Low maintenance, favourable returns

S Chikkarangappa moved from 461 to 357. M Dharma rose from 1010 to 798. Aman Raj jumped from 930 to 745.

Published: 13th February 2019 08:42 AM  |   Last Updated: 13th February 2019 08:42 AM   |  A+A-

S Chikkarangappa jumped 104 places in the rankings after Golconda Masters win

Express News Service

CHENNAI: S Chikkarangappa moved from 461 to 357. M Dharma rose from 1010 to 798. Aman Raj jumped from 930 to 745. It’s fair to say that the year’s first PGTI meet — Golconda Masters in Hyderabad last week — has handsomely rewarded the three men who occupied the podium. It was always going to be likely that the 2019 edition of the PGTI, the first with world ranking points, would help Indian players climb up the rankings chart but the swing is still surreal. In some cases, it has given wings to hopes. 

Dharma, whose joint second in Hyderabad saw him earn 2.50 points for four days work, now says the Olympics is an attainable objective. “That it (PGTI meets) has become a world ranking event will help next year,” he says. “It is the Olympic year so if I can get ranking higher, I can get into the Olympics.” 
He is also quick to note that the world ranking points is ultimately a good thing for Indian golf. “This week, Shubhankar Sharma is taking part... it is only because of ranking points. Earlier, nobody used to take part in PGTI events.” 

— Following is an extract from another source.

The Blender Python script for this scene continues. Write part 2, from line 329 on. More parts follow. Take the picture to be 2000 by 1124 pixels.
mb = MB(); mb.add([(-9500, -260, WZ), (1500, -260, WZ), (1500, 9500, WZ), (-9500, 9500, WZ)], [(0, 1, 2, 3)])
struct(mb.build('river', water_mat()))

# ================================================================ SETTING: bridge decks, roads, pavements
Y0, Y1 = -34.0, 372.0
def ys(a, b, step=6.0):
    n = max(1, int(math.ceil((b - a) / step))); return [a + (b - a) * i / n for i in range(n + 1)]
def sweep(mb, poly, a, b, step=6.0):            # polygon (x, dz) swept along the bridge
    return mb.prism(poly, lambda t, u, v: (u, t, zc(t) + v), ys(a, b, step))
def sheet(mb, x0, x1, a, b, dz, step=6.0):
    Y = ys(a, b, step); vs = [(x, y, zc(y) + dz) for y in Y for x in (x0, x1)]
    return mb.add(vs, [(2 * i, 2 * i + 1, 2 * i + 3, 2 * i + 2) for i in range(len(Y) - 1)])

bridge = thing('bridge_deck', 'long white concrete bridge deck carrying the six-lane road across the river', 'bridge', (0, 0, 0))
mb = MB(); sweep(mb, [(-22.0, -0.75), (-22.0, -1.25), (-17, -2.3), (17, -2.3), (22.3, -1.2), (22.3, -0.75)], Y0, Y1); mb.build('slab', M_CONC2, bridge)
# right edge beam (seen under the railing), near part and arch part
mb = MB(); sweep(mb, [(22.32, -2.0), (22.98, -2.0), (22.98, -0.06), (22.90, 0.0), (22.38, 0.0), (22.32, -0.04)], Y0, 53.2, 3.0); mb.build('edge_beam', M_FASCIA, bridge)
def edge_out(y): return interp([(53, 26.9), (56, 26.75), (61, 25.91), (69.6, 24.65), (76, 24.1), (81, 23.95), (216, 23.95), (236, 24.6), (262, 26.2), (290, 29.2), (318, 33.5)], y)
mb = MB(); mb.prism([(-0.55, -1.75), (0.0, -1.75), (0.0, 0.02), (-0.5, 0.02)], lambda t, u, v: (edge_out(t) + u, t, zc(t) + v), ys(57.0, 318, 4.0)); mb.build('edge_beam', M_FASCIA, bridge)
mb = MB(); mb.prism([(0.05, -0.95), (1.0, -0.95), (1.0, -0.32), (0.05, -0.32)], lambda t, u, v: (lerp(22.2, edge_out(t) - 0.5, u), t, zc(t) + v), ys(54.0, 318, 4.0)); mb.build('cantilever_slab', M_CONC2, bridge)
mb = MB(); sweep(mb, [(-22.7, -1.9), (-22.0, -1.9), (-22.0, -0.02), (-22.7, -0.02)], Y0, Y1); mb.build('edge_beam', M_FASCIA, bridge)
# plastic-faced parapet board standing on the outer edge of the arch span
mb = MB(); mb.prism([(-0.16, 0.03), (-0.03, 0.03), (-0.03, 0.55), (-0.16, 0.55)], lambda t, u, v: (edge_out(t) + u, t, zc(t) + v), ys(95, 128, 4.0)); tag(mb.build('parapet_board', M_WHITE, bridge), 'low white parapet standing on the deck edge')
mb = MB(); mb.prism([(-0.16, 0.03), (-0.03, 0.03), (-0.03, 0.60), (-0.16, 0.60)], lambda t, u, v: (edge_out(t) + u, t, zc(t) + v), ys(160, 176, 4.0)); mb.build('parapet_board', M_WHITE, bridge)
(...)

Even then, the Hyderabad field was weak. The top player, rankings wise, was Khalin Joshi (266). But that could change as more and more professionals wake up to the possibility of what a week’s work could do to their rankings. 

In fact, thanks to Sharma’s presence at the PGTI Players Championship, there is an increase in the ranking points on offer. The winner will get seven points instead of the five Chikkarangappa got last week for winning the Golconda Masters. A fact that wasn’t lost on Udayan Mane who jumped 133 places after finishing in tied fifth (1.2 points). Even if the field might, over time, become stronger because of offer of ranking points, the 27-year-old said he would prefer to play the PGTI because the new system incentivises players to stay rather than seek a new challenge elsewhere. 

“There is more incentive for me to play in the PGTI now,” he says. It’s also a lot cheaper for the same stakes. “Considering the alternative is to play in the Asian Development Tour where the ranking points on offer are the same... it’s a no-brainer. Going forward, many Indians would seek to stay in the PGTI if the alternative is that (ADT). With same ranking points on offer, PGTI will be cheap for us to play in.” 
Curiously enough, Chikkarangappa’s jump of 104 was not among the best among winners in the not so well known tours having points. That honour went to Sami Valimaki (1713 to 935; a jump of 778 places) for winning the Open Casa Green Golf meet on the Pro Golf Tour.